Peter Lynch once said that he had a very simple system to track his investment ideas: notes. He would write down the reasons why he purchased as stock and why he would sell it and at what price. As he reviewed his positions, he would update his notes. One of the benefits of this methodical approach is to insulate yourself from recent market events clouding your judgment.

In every portfolio, certain positions will go sideways. In investing, what you cannot predict is usually what will hurt you the most; armed conflicts, political events or reactions to surprising economic data are impossible to foresee. I recommend you review your positions at least monthly. However, do not focus solely on the market performance, but rather revisit the reasons why you invested in the first place.

When a position or event the whole portfolio is going the wrong way, many investors will simply ignore the situation. In times of crisis, there is always opportunity. If you ignore the difficult situation for psychological reasons, you might be overlooking a great money making opportunity. “A crisis is a terrible thing to waste”.

Focus on the Long Term:

This is probably the most overused cliché in the financial services industry. So let’s define the long term: If we agree that most economic cycles last around four to five years, then in my mind, that is the definition of the long term. So if your strategy, investment advisor, portfolio manager or investment is not reaching the goals you had set for yourself, its time to reflect.

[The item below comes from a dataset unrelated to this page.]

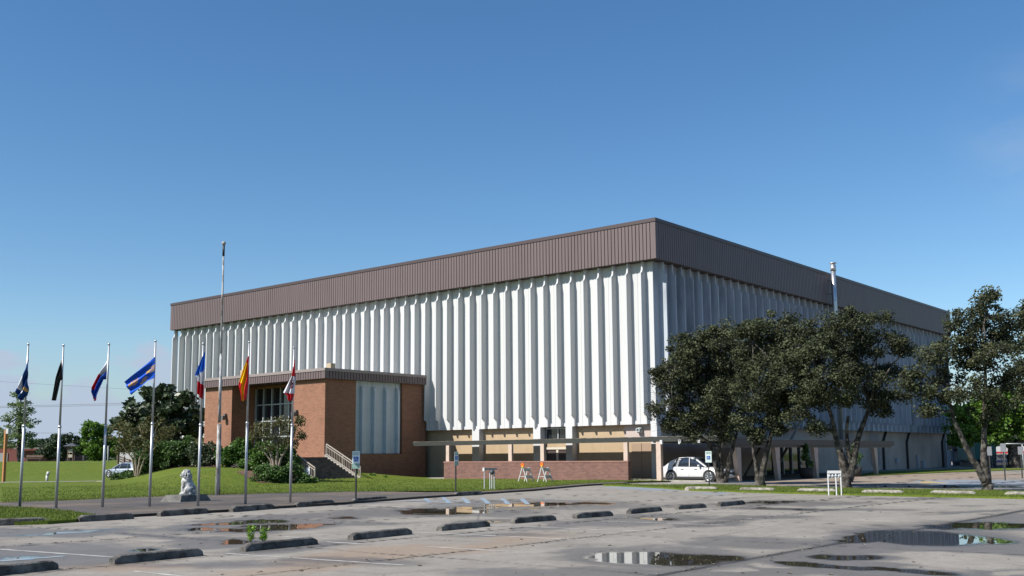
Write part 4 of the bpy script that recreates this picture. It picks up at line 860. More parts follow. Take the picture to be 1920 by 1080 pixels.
# ================================================================== FLAGPOLES AND FLAGS
poles = [((37, 952), (53.5, 649), 'leftmost short flagpole, flying the dark blue flag with a white swoosh'), ((105, 953), (119, 651), 'short flagpole flying the black flag'), ((192, 951), (204, 649), 'short flagpole flying the twisted red, white and blue flag'),
         ((280, 950), (292, 643), 'short flagpole flying the blue flag with gold lilies'), ((371, 949), (382, 648), 'short flagpole beside the stone lion, flying the blue, white and red flag'), ((460, 945), (467, 645), 'short flagpole flying the red and yellow flag'),
         ((544, 942), (553, 655), 'rightmost short flagpole, flying the red and white flag')]
def pole_top(b, tp):
    P = G(*b, .09); lo, hi = 0., 30.
    for _ in range(50):
        m = (lo + hi) / 2; yy = project(np.array(P[0]), np.array(P[1]), np.array(m))[1]
        if yy > tp[1]: lo = m
        else: hi = m
    return P, lo
for i, (b, tp, lb) in enumerate(poles):
    P, h = pole_top(b, tp); dep = depth(P); T = at(tp[0], tp[1], dep)   # pole leans by the few pixels the photograph shows
    T = np.array([P[0] + (T[0] - P[0]) * .6, P[1] + (T[1] - P[1]) * .6, h])
    e = empty('flagpole', P, lb, 'flagpole', 'row of seven short flagpoles')
    mb = MB(); mid = P + (T - P) * .5; mb.tube([P, mid], [.052, .047], 12); mb.build('lower_shaft', M_poles, e)
    mb = MB(); mb.tube([mid, T], [.039, .028], 12); mb.build('upper_shaft', M_poles, e)
    MB().tube([mid - (0, 0, .04), mid + np.array([0, 0, .04])], .058, 12).build('collar', M_alu, e)
    MB().tube([T, T + np.array([0, 0, .07])], [.05, .02], 8).build('cap', M_alu, e)
P, h = pole_top((408, 928), (419, 462)); T = np.array([P[0] - .12, P[1] - .12, h])
e = empty('flagpole', P, 'very tall bare old flagpole with peeling paint and a ball on top', 'flagpole')
K = [P + (T - P) * t for t in (0, .28, .285, .55, .56, 1)]
MB().tube([K[0], K[1]], [.115, .10], 12).build('lower_shaft', M_oldpole, e); MB().tube([K[2], K[3]], [.072, .066], 12).build('middle_shaft', M_oldpole, e); MB().tube([K[4], K[5]], [.052, .038], 12).build('upper_shaft', M_oldpole, e)
MB().ball(T + np.array([0, 0, .12]), .10, n=8).build('ball', mat('dull_ball', (.3, .29, .27), .5), e); MB().tube([T - np.array([0, 0, .5]), T + np.array([0, 0, .05])], .055, 8).build('truck', M_black, e)

def fleur(u, v, cx, cy, s):
    x, y = (u - cx) / s, (v - cy) / s
    return (abs(x) < .22 * (1 - abs(y + .2)) and -1.1 < y < .8) or ((abs(abs(x) - .5 - .15 * (y + .6)) < .17) and -.75 < y < .15) or (abs(y - .28) < .12 and abs(x) < .55) or (abs(y - .62) < .2 and abs(abs(x) - .2) < .14)
def cloth(name, label, pole_i, cols, paint, mats, ripple=.10, nu=84, nv=56, waves=2.0, cat='flag'):
    """cols: list of (u, (px,py) at v=0, (px,py) at v=1); cloth hangs at the pole's distance with folds in depth"""
    P = G(*poles[pole_i][0], .09); dep = depth(P) ; us = [c[0] for c in cols]
    A = np.array([c[1] for c in cols], float); B = np.array([c[2] for c in cols], float); V = []; mi = []
    for i in range(nu + 1):
        u = i / nu; a = np.array([np.interp(u, us, A[:, 0]), np.interp(u, us, A[:, 1])]); b = np.array([np.interp(u, us, B[:, 0]), np.interp(u, us, B[:, 1])])
        for j in range(nv + 1):
            v = j / nv; p = a + (b - a) * v
            q = at(p[0], p[1], dep) ; fold = math.sin(v * waves * 2 * math.pi + u * 3.0 + pole_i) * ripple * min(1, u * 3 + .1) + math.sin(v * 11 + u * 7) * ripple * .18
            V.append(q + np.array([FW[0], FW[1], 0]) * fold)
    n1 = nv + 1; Fc = [(i * n1 + j, i * n1 + j + 1, (i + 1) * n1 + j + 1, (i + 1) * n1 + j) for i in range(nu) for j in range(nv)]
    mi = [paint((i + .5) / nu, (j + .5) / nv) for i in range(nu) for j in range(nv)]
    o = fast(name, V, np.array(Fc), mats, mi=mi, smooth=True); sd = o.modifiers.new('thickness', 'SOLIDIFY'); sd.thickness = .004
    return setp(o, label, cat, 'flags on the seven short flagpoles')
def fm(n, c): return mat(n, c, .75, spec=.2)
FN, FB, FBR, FWt, FR, FG, FY_, FK, FO = fm('flag_navy', (.012, .05, .19)), fm('flag_blue', (.012, .085, .48)), fm('flag_bright_blue', (.03, .16, .62)), fm('flag_white', (.62, .62, .64)), fm('flag_red', (.52, .016, .024)), fm('flag_gold', (.50, .30, .07)), fm('flag_yellow', (.75, .48, .01)), fm('flag_black', (.018, .020, .018)), fm('flag_maroon', (.22, .01, .03))
cloth('flag', 'dark blue flag with a white swoosh, leftmost', 0, [(0, (53.2, 670), (52, 715)), (.5, (42, 699), (51.4, 732)), (.8, (33, 721), (50.5, 740)), (1, (29, 733), (38.5, 753))],
      lambda u, v: 1 if (abs(v - .12 - (u - .5) * .5) < .13 and .42 < u < .78) or (.80 < u < .87 and .15 < v < .70) else (2 if (u - .62) ** 2 * 2 + (v - .75) ** 2 < .03 and u + v > 1.3 else 0), [FN, FWt, FG])
cloth('flag', 'black flag hanging limp on the second short flagpole', 1, [(0, (116.6, 668), (116, 690)), (.35, (111.5, 688), (115, 711)), (.6, (106, 709), (111, 714)), (1, (98.5, 751), (104, 751))], lambda u, v: 1 if .38 < u < .45 and v < .18 else 0, [FK, FWt])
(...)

Perhaps your goals were unrealistic or maybe there have been extenuating circumstances. During your reflection process, it is important to remember that there is always someone that had made more money or seems to have developed a way to grow the proverbial money tree. Chances are, that is probably not the case. So change for the sake of change is not the answer.

You must review your goals and your strategy but the first step is to develop them!